Howe then ordered his troops to halt the attack.  He knew that he had the Americans trapped totally on the land side, and he assumed that the Royal Navy had control of the East River side.  He knew that he would lose a huge number of troops against the Americans dug into trenches.  He decided to wait them out or annihilate the whole bunch the next day, pushing them against the river, or maybe General Washington would realize his position was hopeless and surrender.

What happened next is considered one of the greatest miracles that God has ever orchestrated on American soil.  The British dug trenches right up to the Americans.  They could hear each other talking. 

General Washington sent couriers across the East River and to all the people in the area with boats and sloops, and asked for their help. 

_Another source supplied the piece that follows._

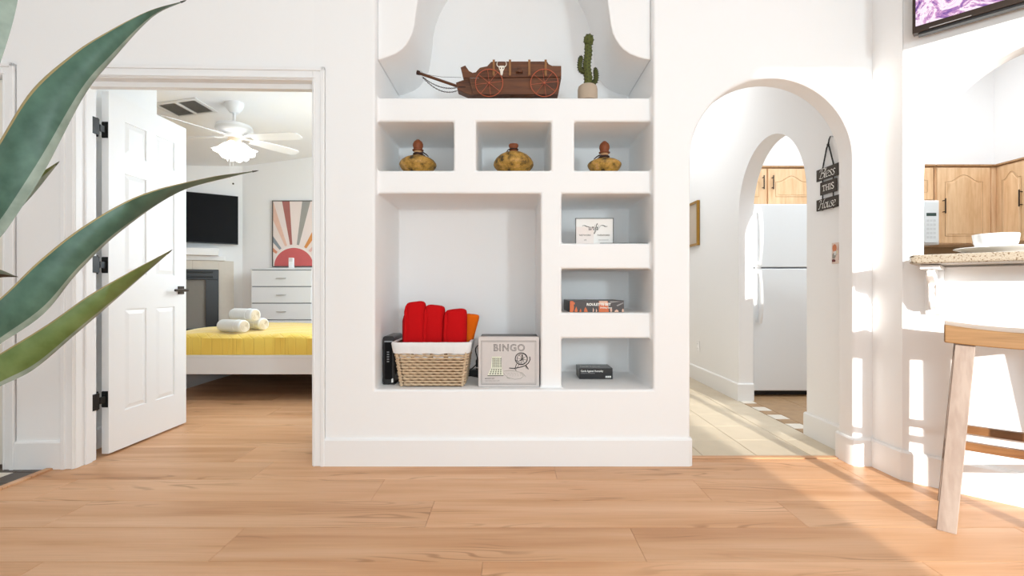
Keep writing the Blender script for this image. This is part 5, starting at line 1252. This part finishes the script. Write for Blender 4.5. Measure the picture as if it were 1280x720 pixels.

During the night they evacuated two-thirds of the entire army and all of their arms and powder and cannons.  It is confirmed that not an oar creaked, not a sound was heard.  God just slapped everything into silence.  But now it is about to get daylight and the one-third still there will be annihilated for sure.

What happened next has never been seen before and never since.  A fog descended upon the East River so dense that nothing could be seen and so thick that it muffled all sounds.  General Washington stepped onto the last boat to leave and was the last man to cross.

They had kept their camp fires burning all night to deceive the British.  And when that fog lifted, the British could not believe that not a single American was left on that side of the East River.

It is said by historians that both sides of the conflict acknowledged that this was a divine act of God.  And General Washington ordered that a day of prayer and thanksgiving be celebrated by his entire army.